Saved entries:
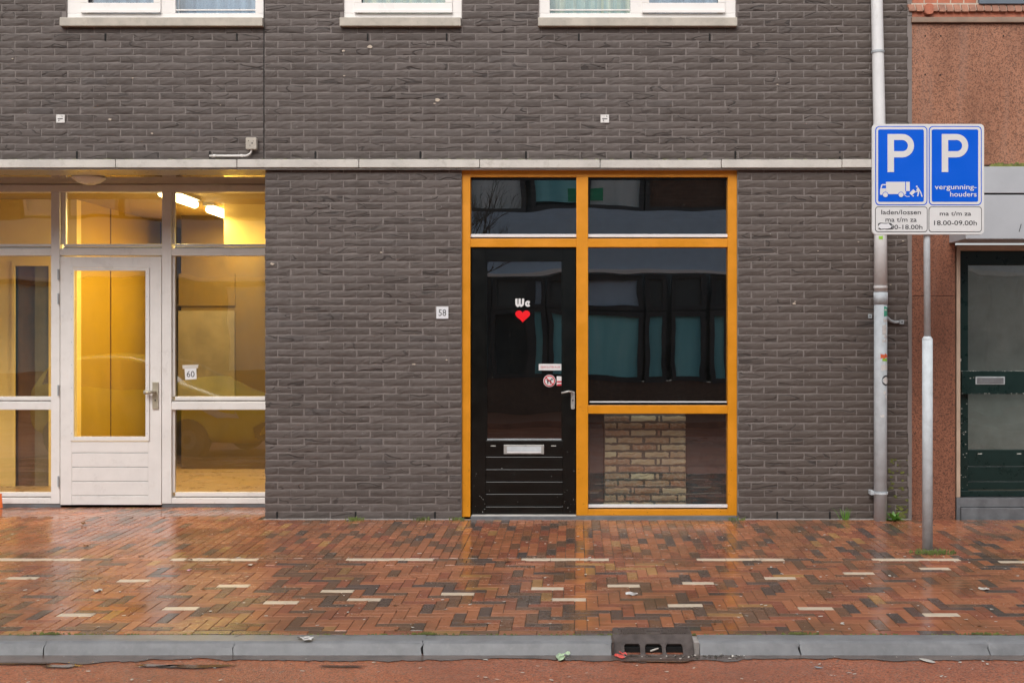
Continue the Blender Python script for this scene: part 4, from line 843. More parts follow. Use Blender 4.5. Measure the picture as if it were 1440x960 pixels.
def nbx(nm, mt, x0, x1, y0, y1, a, b, par=nb, bev=0.003, label=None): return bx(nm, mt, par, px(x0, NY), px(x1, NY) if x1 < 2000 else NE, a, b, pz(y1, NY), pz(y0, NY), bevel=bev, label=label)
nbx('door_frame', M['beige'], 1340.5, 1346, 345.5, 697, 0.02, 0.2); m = MB()
nbx('door_frame', M['beige'], 1346, 9999, 345.5, 352.5, 0.02, 0.2); 
bx('frame_foot', M['bluestone'], nb, px(1340.5, NY), px(1346, NY), 0.02, 0.2, -0.03, pz(697.5, NY), bevel=0.002)
bx('door_step', M['bluestone'], nb, px(1346, NY)+0.002, NE, 0.0, 0.5, -0.04, pz(714, 0), bevel=0.004); bx('door_step', M['bluestone'], nb, px(1346, NY)+0.002, NE, 0.03, 0.5, pz(713.5, 0), pz(701, 0), bevel=0.004)
GD = thing('green_door', (px(1440), 0.15, 0.1), 'dark green door with a letterbox rail and misted glass, cut by the frame edge', 'door')
def gb(nm, mt, x0, x1, y0, y1, a, b, bev=0.003, par=GD): return bx(nm, mt, par, px(x0, 0.13), px(x1, 0.13), a, b, pz(y1, 0.13), pz(y0, 0.13), bevel=bev)
gb('door_leaf', M['green'], 1346.6, 1361.5, 352.5, 697, 0.13, 0.18); gb('door_leaf', M['green'], 1361.5, 1520, 352.5, 373, 0.131, 0.18); gb('door_leaf', M['green'], 1361.5, 1520, 632, 655, 0.131, 0.18); gb('door_leaf', M['green'], 1520, 1540, 352.5, 697, 0.13, 0.18)
gb('board', M['green'], 1361.5, 1520, 656, 676.5, 0.136, 0.18); gb('board', M['green'], 1361.5, 1520, 677.5, 688, 0.136, 0.18); gb('weather_bar', M['green'], 1346.6, 1540, 689, 696.5, 0.09, 0.13)
gb('letterbox_rail', M['green'], 1349, 1540, 521, 553.5, 0.07, 0.129); gb('pane', M['glassr'], 1361, 1520, 373, 632, 0.15, 0.158, 0)
gb('letterbox', M['zinc'], 1368, 1409, 529, 540, 0.064, 0.0698); gb('letterbox_flap', M['bluestone'], 1370, 1407, 530.5, 538.5, 0.060, 0.0638)
m = MB(); m.prism(circ(px(1349, 0.13), pz(506, 0.13), 0.015, 14), 0.118, 0.13); m.build('lock', M['steel'], GD)
for x in (1375, 1430): gb('vent_slit', M['chip'], x, x+6, 637, 638.3, 0.1285, 0.1305, 0)
m = MB()
for i in range(60):
    if i < 34: x, y, yy = random.uniform(1349, 1440), random.choice([521.4, 553, 521.6, random.uniform(521, 553)]), 0.0692
    else: x, y, yy = random.uniform(1347, 1361), random.uniform(560, 690), 0.1292
    r = random.uniform(0.002, 0.006); m.add([(px(x, yy)-r*1.6, yy, pz(y, yy)), (px(x, yy), yy, pz(y, yy)-r*0.7), (px(x, yy)+r*1.4, yy, pz(y, yy)), (px(x, yy), yy, pz(y, yy)+r*0.6)], [(0,1,2,3)])
m.build('paint_chips', M['chip'], GD, kind='stuff')
m = MB(); m.box(px(1346), NE, 1.3, 1.4, 0, 2.4); m.build('inner_wall', M['zinc'], nb)
bx('inner_reveal', M['greypanel'], nb, px(1346), NE, 0.2, 1.3, -0.02, 0.1)

# ------------------------------------------------------------ paving
PVL, PVW_, WP = 0.2018, 0.0655, 0.0683
def pav_mesh(L=PVL, Wd=PVW_, mat=None):
    b = 0.0022; h = 0.03
    def ring(l, w_, z): return [(-l/2,-w_/2,z),(l/2,-w_/2,z),(l/2,w_/2,z),(-l/2,w_/2,z)]
    vs = ring(L, Wd, -h)+ring(L, Wd, -b)+ring(L-2*b, Wd-2*b, 0)
    fs = [(8,9,10,11)]+[(i, (i+1) % 4, 4+(i+1) % 4, 4+i) for i in range(4)]+[(4+i, 4+(i+1) % 4, 8+(i+1) % 4, 8+i) for i in range(4)]
    me = bpy.data.meshes.new('brick'); me.from_pydata(vs, [], fs); me.materials.append(mat); me.update(); return me, vs, fs
PM = [pav_mesh(mat=m_) for m_ in PV+[PVW]]
def kindof(X, Y):
    c = noise.noise(Vector((X*1.0, Y*1.8, 3.3))); r = random.random()
    lf = 0.5 if X < -2.2 else 1.0
    p = [0.50, 0.24, (0.12+0.34*max(0, c))*lf, (0.06+0.5*max(0, c))*lf, 0.03]; s_ = sum(p); r *= s_
    for i, q in enumerate(p):
        if r < q: return i
        r -= q
    return 0
pav = []                                                     # X, Y, length along, vertical?, kind
YL = ground(0, 786)[1]                                        # the row holding the white triples
KY = -3.405
y_top, y_bot = YL-WP/2, KY+WP
ox, oy = ground(982, 819.4); ox -= 1.5*WP; oy -= 0.5*WP        # lattice anchored on one white brick
whites = [(1317,797.4),(1209,803.6),(1097.7,811.5),(1419.7,789.9),(1111.7,853),(1283.9,859.9),(982,819.4),(877.5,821.4),(756.6,825.3),(784.7,838.2),(945.9,846.1),(630,832.6),(478.7,828.7),(498.4,841.3),(383.9,845.3),(54.9,813.8),(193.5,818),(334.7,823.6),(99.9,859.9),(245.3,853.4)]
for q in (-90, -235, 1525, 1640): whites.append((q, 815 if q < 0 else 795))
X0, X1 = -7.2, 6.4
hb_ = []
i0, i1 = int((X0-ox)/WP)-2, int((X1-ox)/WP)+2; j0, j1 = int((KY-oy)/WP)-3, int((y_top-oy)/WP)+3
for j in range(j0, j1+1):
    for i in range(i0, i1+1):
        d = (i-j) % 6
        if d == 0:
            cy_ = oy+(j+0.5)*WP
            if cy_-WP/2 > y_bot-0.02 and cy_+WP/2 < y_top+0.02: hb_.append([ox+(i+1.5)*WP, cy_, PVL, False, None])
        elif d == 5:
            a, b = max(oy+j*WP, y_bot), min(oy+(j+3)*WP, y_top)
            if b-a > 0.03: pav.append([ox+(i+0.5)*WP, (a+b)/2, b-a-0.003, True, None])
for wx, wy in whites:
    gx, gy = ground(wx, wy); q = min(hb_, key=lambda h: (h[0]-gx)**2+((h[1]-gy)*1.3)**2); q[4] = 5
pav += hb_
# row with the white triples, and the edge row at the kerb
xs0 = px(733, YL); k0 = int((X0-xs0)/0.2045)-1
for k in range(k0, int((X1-xs0)/0.2045)+1):
    pav.append([xs0+(k+0.5)*0.2045, YL, PVL, False, 5 if k % 6 < 3 else None])
    pav.append([xs0+(k+0.35)*0.2045, KY+WP/2, PVL, False, None])
y_in = YL+WP/2
for c_ in range(int((X0-ox)/WP)-1, int((X1-ox)/WP)+1):
    X = ox+(c_+0.5)*WP; top = HY+0.0 if X < PX0-0.02 else -0.048
    y = y_in-(PVL/2 if c_ % 2 else 0)
    while y < top-0.02:
        a, b = max(y, y_in), min(y+0.2045, top)
        if b-a > 0.03:
            if a < -0.001 < b-0.001 and X < PX0: pav.append([X, (a+b)/2, b-a-0.003, True, None])
            else: pav.append([X, (a+b)/2, b-a-0.003, True, None])
        y += 0.2045
DX0, DX1 = px(861, -3.45), px(978, -3.45)
pv = bpy.data.objects.new('pavement', None); C.objects.link(pv); WL['pavement'] = Vector((0,0,0)); pv['kind'] = 'structure'; pv['label'] = 'wet brick pavement of red, brown and ochre bricks with white marker bricks'
def inview(p):
    s = sc(p[1]); u = CX+s*p[0]; return -20 < u < 1460
pav = [p for p in pav if not (DX0-0.01 < p[0] < DX1+0.01 and p[1] < -3.285)]
pav.sort(key=lambda p: (0 if p[4] == 5 and inview(p) else 1, 0 if inview(p) else 1, p[1]-(0.02 if p[2] > 0.19 else 0)))
stf = MB()
for n_, (X, Y, L, vert, kd) in enumerate(pav):
    kd = kindof(X, Y) if kd is None else kd
    me, vs, fs = PM[kd]; k = L/PVL; sl = SL if Y < 0 else -0.045
    mat = Matrix.Rotation(math.atan(sl)+random.uniform(-0.006, 0.006), 4, 'X') @ Matrix.Rotation(random.uniform(-0.008, 0.008), 4, 'Y') @ Matrix.Rotation((math.pi/2 if vert else 0)+random.uniform(-0.007, 0.007), 4, 'Z') @ Matrix.Diagonal((k, 1, 1, 1))
    lc = Vector((X, Y, g(Y)+random.uniform(-0.0012, 0.0008)))
    if n_ < 300:
        o = link('brick', me, pv, lc); o.rotation_euler = (mat.to_3x3().normalized()).to_euler(); o.scale = (k, 1, 1)
        if kd == 5: o['label'] = 'white marker brick'
    else: stf.add([mat @ Vector(v)+lc for v in vs], fs, kd)
stf.build('brick_paving', PV+[PVW], pv, kind='stuff')
m = MB()
for a, b in ((KY, -0.04), (-0.04, 0.0), (0.0, HY+0.02)):
    xr = 30 if b <= -0.03 else PX0+0.1
    m.add([(-30,a,g(a)-0.0042),(xr,a,g(a)-0.0042),(xr,b,g(b)-0.0042),(-30,b,g(b)-0.0042)], [(0,1,2,3)])
m.build('joint_filling', M['dirt'], pv)
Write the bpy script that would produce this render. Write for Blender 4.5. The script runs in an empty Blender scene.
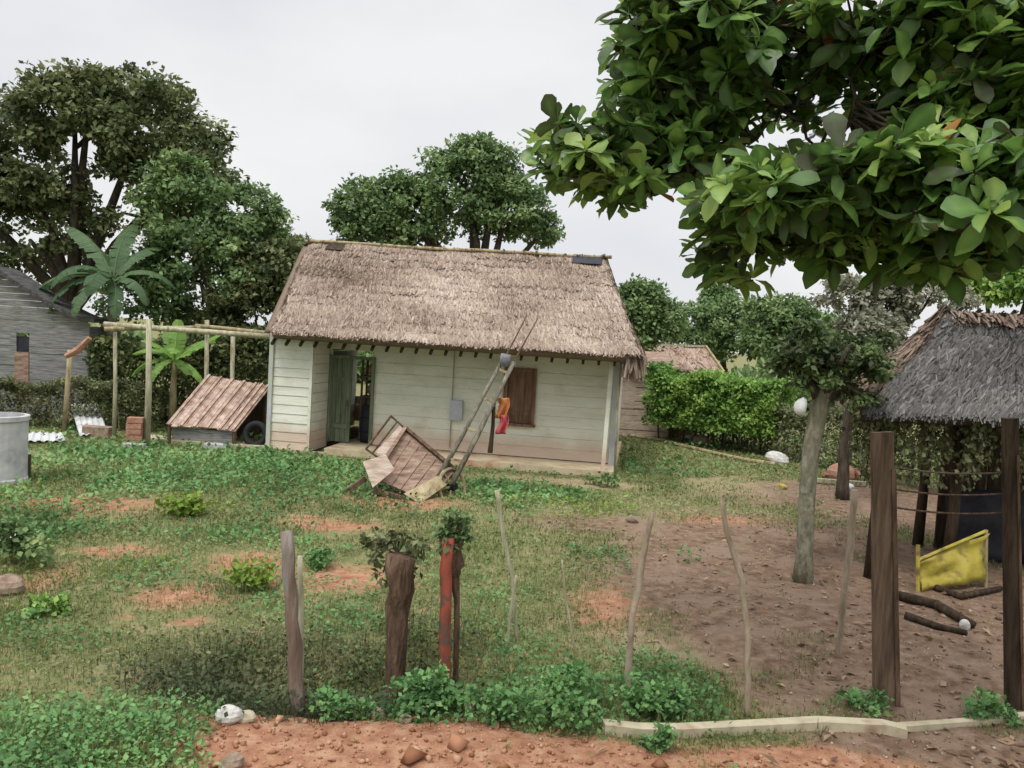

*What needs to be done*
Pick out all the lines with the word "script" in them and copy them.

*Solution*
Continue the Blender Python script for this scene: part 4, from line 843. More parts follow. Use Blender 4.5. Measure the picture as if it were 1440x960 pixels.
Write the bpy script that would produce this render. Write for Blender 4.5. The script runs in an empty Blender scene.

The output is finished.